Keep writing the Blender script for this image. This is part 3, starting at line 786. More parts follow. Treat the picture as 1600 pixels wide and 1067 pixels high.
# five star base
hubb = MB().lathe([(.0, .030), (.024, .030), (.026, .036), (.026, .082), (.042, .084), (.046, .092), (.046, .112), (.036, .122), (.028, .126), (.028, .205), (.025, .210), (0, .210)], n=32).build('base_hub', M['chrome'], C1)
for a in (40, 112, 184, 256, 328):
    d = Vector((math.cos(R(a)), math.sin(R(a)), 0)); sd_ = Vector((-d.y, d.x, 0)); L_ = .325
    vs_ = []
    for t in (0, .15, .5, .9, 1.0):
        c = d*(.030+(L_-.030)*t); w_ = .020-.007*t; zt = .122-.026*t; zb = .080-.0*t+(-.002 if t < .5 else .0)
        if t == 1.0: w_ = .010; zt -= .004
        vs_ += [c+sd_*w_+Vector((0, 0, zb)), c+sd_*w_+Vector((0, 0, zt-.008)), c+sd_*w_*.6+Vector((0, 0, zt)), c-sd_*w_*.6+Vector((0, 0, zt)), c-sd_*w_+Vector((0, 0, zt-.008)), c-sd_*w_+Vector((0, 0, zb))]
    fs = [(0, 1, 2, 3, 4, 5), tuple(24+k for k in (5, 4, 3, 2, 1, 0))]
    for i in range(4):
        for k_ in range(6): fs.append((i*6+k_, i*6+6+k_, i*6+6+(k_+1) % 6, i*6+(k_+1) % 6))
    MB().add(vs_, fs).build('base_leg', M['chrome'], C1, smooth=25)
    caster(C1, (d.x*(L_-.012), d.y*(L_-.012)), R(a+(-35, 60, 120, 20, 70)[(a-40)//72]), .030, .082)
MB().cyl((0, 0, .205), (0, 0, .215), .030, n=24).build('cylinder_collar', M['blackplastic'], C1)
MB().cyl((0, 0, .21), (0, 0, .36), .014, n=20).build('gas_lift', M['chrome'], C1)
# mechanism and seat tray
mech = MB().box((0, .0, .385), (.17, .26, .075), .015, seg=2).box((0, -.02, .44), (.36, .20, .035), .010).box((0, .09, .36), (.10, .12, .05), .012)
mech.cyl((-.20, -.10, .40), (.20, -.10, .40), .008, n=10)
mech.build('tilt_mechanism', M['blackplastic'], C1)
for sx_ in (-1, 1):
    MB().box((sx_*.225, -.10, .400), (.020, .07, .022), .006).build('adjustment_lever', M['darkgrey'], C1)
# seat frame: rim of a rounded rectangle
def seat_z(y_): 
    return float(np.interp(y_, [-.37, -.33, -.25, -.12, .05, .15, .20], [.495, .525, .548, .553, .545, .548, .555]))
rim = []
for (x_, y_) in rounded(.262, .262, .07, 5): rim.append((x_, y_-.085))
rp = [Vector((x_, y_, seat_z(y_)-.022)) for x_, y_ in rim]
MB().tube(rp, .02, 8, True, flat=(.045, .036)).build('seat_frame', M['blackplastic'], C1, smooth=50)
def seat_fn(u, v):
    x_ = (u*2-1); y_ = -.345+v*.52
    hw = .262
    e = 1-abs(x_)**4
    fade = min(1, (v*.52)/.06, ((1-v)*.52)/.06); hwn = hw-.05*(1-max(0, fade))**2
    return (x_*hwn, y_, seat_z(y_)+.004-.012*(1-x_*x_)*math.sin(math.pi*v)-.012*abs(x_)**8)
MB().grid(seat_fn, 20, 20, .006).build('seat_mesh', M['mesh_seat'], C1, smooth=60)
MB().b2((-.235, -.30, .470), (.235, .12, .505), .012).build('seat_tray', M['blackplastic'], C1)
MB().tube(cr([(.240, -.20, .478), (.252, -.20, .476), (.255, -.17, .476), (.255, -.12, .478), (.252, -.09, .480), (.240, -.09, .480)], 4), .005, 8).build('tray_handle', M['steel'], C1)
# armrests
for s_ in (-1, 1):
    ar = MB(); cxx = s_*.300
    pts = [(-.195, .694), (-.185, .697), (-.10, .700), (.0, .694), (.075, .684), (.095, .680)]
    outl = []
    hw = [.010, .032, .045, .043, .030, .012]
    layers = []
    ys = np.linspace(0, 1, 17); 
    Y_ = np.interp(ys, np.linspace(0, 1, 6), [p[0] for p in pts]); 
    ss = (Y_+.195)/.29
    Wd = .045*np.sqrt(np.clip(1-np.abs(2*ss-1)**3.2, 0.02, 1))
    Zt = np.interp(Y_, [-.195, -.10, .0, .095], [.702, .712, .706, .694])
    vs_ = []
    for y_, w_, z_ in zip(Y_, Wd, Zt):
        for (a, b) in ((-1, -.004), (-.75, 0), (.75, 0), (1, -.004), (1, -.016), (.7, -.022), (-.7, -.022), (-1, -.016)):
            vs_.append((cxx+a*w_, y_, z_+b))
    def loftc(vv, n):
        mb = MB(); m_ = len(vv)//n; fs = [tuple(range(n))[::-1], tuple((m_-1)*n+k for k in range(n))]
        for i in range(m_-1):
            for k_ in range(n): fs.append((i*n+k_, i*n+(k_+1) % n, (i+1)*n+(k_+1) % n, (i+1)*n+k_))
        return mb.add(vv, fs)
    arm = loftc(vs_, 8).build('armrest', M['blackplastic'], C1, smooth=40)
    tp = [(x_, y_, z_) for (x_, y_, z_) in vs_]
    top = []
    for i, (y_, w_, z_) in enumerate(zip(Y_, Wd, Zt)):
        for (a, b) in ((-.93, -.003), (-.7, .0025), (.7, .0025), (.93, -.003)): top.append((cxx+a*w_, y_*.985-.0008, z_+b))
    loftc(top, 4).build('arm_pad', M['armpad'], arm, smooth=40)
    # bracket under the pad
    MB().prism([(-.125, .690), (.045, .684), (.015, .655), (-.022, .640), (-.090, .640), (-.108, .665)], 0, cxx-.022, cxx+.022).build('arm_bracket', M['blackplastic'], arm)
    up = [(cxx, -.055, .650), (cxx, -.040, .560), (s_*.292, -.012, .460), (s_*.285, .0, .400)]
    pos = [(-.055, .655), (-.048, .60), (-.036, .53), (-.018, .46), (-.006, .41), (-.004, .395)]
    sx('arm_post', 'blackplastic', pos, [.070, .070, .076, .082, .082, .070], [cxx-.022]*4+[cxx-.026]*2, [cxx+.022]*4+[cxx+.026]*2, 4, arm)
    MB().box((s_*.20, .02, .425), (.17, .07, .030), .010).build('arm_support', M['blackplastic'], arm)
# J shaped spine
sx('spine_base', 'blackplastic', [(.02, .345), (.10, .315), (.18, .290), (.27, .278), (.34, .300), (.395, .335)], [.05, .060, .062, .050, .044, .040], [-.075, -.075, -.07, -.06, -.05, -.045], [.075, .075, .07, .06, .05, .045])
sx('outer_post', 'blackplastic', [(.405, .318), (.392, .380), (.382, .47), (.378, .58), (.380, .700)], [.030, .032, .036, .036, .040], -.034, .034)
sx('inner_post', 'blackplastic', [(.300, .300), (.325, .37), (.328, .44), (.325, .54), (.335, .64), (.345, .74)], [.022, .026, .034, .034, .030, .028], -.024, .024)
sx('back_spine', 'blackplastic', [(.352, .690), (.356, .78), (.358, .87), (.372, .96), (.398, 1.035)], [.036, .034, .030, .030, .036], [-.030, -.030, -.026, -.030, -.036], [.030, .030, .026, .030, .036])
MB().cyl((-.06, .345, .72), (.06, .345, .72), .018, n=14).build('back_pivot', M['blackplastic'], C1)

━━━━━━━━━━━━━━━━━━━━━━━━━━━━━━

== Problem to solve ==
Return the full listing, character for character.

== In response ==
Keep writing the Blender script for this image. This is part 3, starting at line 786. More parts follow. Treat the picture as 1600 pixels wide and 1067 pixels high.
# five star base
hubb = MB().lathe([(.0, .030), (.024, .030), (.026, .036), (.026, .082), (.042, .084), (.046, .092), (.046, .112), (.036, .122), (.028, .126), (.028, .205), (.025, .210), (0, .210)], n=32).build('base_hub', M['chrome'], C1)
for a in (40, 112, 184, 256, 328):
    d = Vector((math.cos(R(a)), math.sin(R(a)), 0)); sd_ = Vector((-d.y, d.x, 0)); L_ = .325
    vs_ = []
    for t in (0, .15, .5, .9, 1.0):
        c = d*(.030+(L_-.030)*t); w_ = .020-.007*t; zt = .122-.026*t; zb = .080-.0*t+(-.002 if t < .5 else .0)
        if t == 1.0: w_ = .010; zt -= .004
        vs_ += [c+sd_*w_+Vector((0, 0, zb)), c+sd_*w_+Vector((0, 0, zt-.008)), c+sd_*w_*.6+Vector((0, 0, zt)), c-sd_*w_*.6+Vector((0, 0, zt)), c-sd_*w_+Vector((0, 0, zt-.008)), c-sd_*w_+Vector((0, 0, zb))]
    fs = [(0, 1, 2, 3, 4, 5), tuple(24+k for k in (5, 4, 3, 2, 1, 0))]
    for i in range(4):
        for k_ in range(6): fs.append((i*6+k_, i*6+6+k_, i*6+6+(k_+1) % 6, i*6+(k_+1) % 6))
    MB().add(vs_, fs).build('base_leg', M['chrome'], C1, smooth=25)
    caster(C1, (d.x*(L_-.012), d.y*(L_-.012)), R(a+(-35, 60, 120, 20, 70)[(a-40)//72]), .030, .082)
MB().cyl((0, 0, .205), (0, 0, .215), .030, n=24).build('cylinder_collar', M['blackplastic'], C1)
MB().cyl((0, 0, .21), (0, 0, .36), .014, n=20).build('gas_lift', M['chrome'], C1)
# mechanism and seat tray
mech = MB().box((0, .0, .385), (.17, .26, .075), .015, seg=2).box((0, -.02, .44), (.36, .20, .035), .010).box((0, .09, .36), (.10, .12, .05), .012)
mech.cyl((-.20, -.10, .40), (.20, -.10, .40), .008, n=10)
mech.build('tilt_mechanism', M['blackplastic'], C1)
for sx_ in (-1, 1):
    MB().box((sx_*.225, -.10, .400), (.020, .07, .022), .006).build('adjustment_lever', M['darkgrey'], C1)
# seat frame: rim of a rounded rectangle
def seat_z(y_): 
    return float(np.interp(y_, [-.37, -.33, -.25, -.12, .05, .15, .20], [.495, .525, .548, .553, .545, .548, .555]))
rim = []
for (x_, y_) in rounded(.262, .262, .07, 5): rim.append((x_, y_-.085))
rp = [Vector((x_, y_, seat_z(y_)-.022)) for x_, y_ in rim]
MB().tube(rp, .02, 8, True, flat=(.045, .036)).build('seat_frame', M['blackplastic'], C1, smooth=50)
def seat_fn(u, v):
    x_ = (u*2-1); y_ = -.345+v*.52
    hw = .262
    e = 1-abs(x_)**4
    fade = min(1, (v*.52)/.06, ((1-v)*.52)/.06); hwn = hw-.05*(1-max(0, fade))**2
    return (x_*hwn, y_, seat_z(y_)+.004-.012*(1-x_*x_)*math.sin(math.pi*v)-.012*abs(x_)**8)
MB().grid(seat_fn, 20, 20, .006).build('seat_mesh', M['mesh_seat'], C1, smooth=60)
MB().b2((-.235, -.30, .470), (.235, .12, .505), .012).build('seat_tray', M['blackplastic'], C1)
MB().tube(cr([(.240, -.20, .478), (.252, -.20, .476), (.255, -.17, .476), (.255, -.12, .478), (.252, -.09, .480), (.240, -.09, .480)], 4), .005, 8).build('tray_handle', M['steel'], C1)
# armrests
for s_ in (-1, 1):
    ar = MB(); cxx = s_*.300
    pts = [(-.195, .694), (-.185, .697), (-.10, .700), (.0, .694), (.075, .684), (.095, .680)]
    outl = []
    hw = [.010, .032, .045, .043, .030, .012]
    layers = []
    ys = np.linspace(0, 1, 17); 
    Y_ = np.interp(ys, np.linspace(0, 1, 6), [p[0] for p in pts]); 
    ss = (Y_+.195)/.29
    Wd = .045*np.sqrt(np.clip(1-np.abs(2*ss-1)**3.2, 0.02, 1))
    Zt = np.interp(Y_, [-.195, -.10, .0, .095], [.702, .712, .706, .694])
    vs_ = []
    for y_, w_, z_ in zip(Y_, Wd, Zt):
        for (a, b) in ((-1, -.004), (-.75, 0), (.75, 0), (1, -.004), (1, -.016), (.7, -.022), (-.7, -.022), (-1, -.016)):
            vs_.append((cxx+a*w_, y_, z_+b))
    def loftc(vv, n):
        mb = MB(); m_ = len(vv)//n; fs = [tuple(range(n))[::-1], tuple((m_-1)*n+k for k in range(n))]
        for i in range(m_-1):
            for k_ in range(n): fs.append((i*n+k_, i*n+(k_+1) % n, (i+1)*n+(k_+1) % n, (i+1)*n+k_))
        return mb.add(vv, fs)
    arm = loftc(vs_, 8).build('armrest', M['blackplastic'], C1, smooth=40)
    tp = [(x_, y_, z_) for (x_, y_, z_) in vs_]
    top = []
    for i, (y_, w_, z_) in enumerate(zip(Y_, Wd, Zt)):
        for (a, b) in ((-.93, -.003), (-.7, .0025), (.7, .0025), (.93, -.003)): top.append((cxx+a*w_, y_*.985-.0008, z_+b))
    loftc(top, 4).build('arm_pad', M['armpad'], arm, smooth=40)
    # bracket under the pad
    MB().prism([(-.125, .690), (.045, .684), (.015, .655), (-.022, .640), (-.090, .640), (-.108, .665)], 0, cxx-.022, cxx+.022).build('arm_bracket', M['blackplastic'], arm)
    up = [(cxx, -.055, .650), (cxx, -.040, .560), (s_*.292, -.012, .460), (s_*.285, .0, .400)]
    pos = [(-.055, .655), (-.048, .60), (-.036, .53), (-.018, .46), (-.006, .41), (-.004, .395)]
    sx('arm_post', 'blackplastic', pos, [.070, .070, .076, .082, .082, .070], [cxx-.022]*4+[cxx-.026]*2, [cxx+.022]*4+[cxx+.026]*2, 4, arm)
    MB().box((s_*.20, .02, .425), (.17, .07, .030), .010).build('arm_support', M['blackplastic'], arm)
# J shaped spine
sx('spine_base', 'blackplastic', [(.02, .345), (.10, .315), (.18, .290), (.27, .278), (.34, .300), (.395, .335)], [.05, .060, .062, .050, .044, .040], [-.075, -.075, -.07, -.06, -.05, -.045], [.075, .075, .07, .06, .05, .045])
sx('outer_post', 'blackplastic', [(.405, .318), (.392, .380), (.382, .47), (.378, .58), (.380, .700)], [.030, .032, .036, .036, .040], -.034, .034)
sx('inner_post', 'blackplastic', [(.300, .300), (.325, .37), (.328, .44), (.325, .54), (.335, .64), (.345, .74)], [.022, .026, .034, .034, .030, .028], -.024, .024)
sx('back_spine', 'blackplastic', [(.352, .690), (.356, .78), (.358, .87), (.372, .96), (.398, 1.035)], [.036, .034, .030, .030, .036], [-.030, -.030, -.026, -.030, -.036], [.030, .030, .026, .030, .036])
MB().cyl((-.06, .345, .72), (.06, .345, .72), .018, n=14).build('back_pivot', M['blackplastic'], C1)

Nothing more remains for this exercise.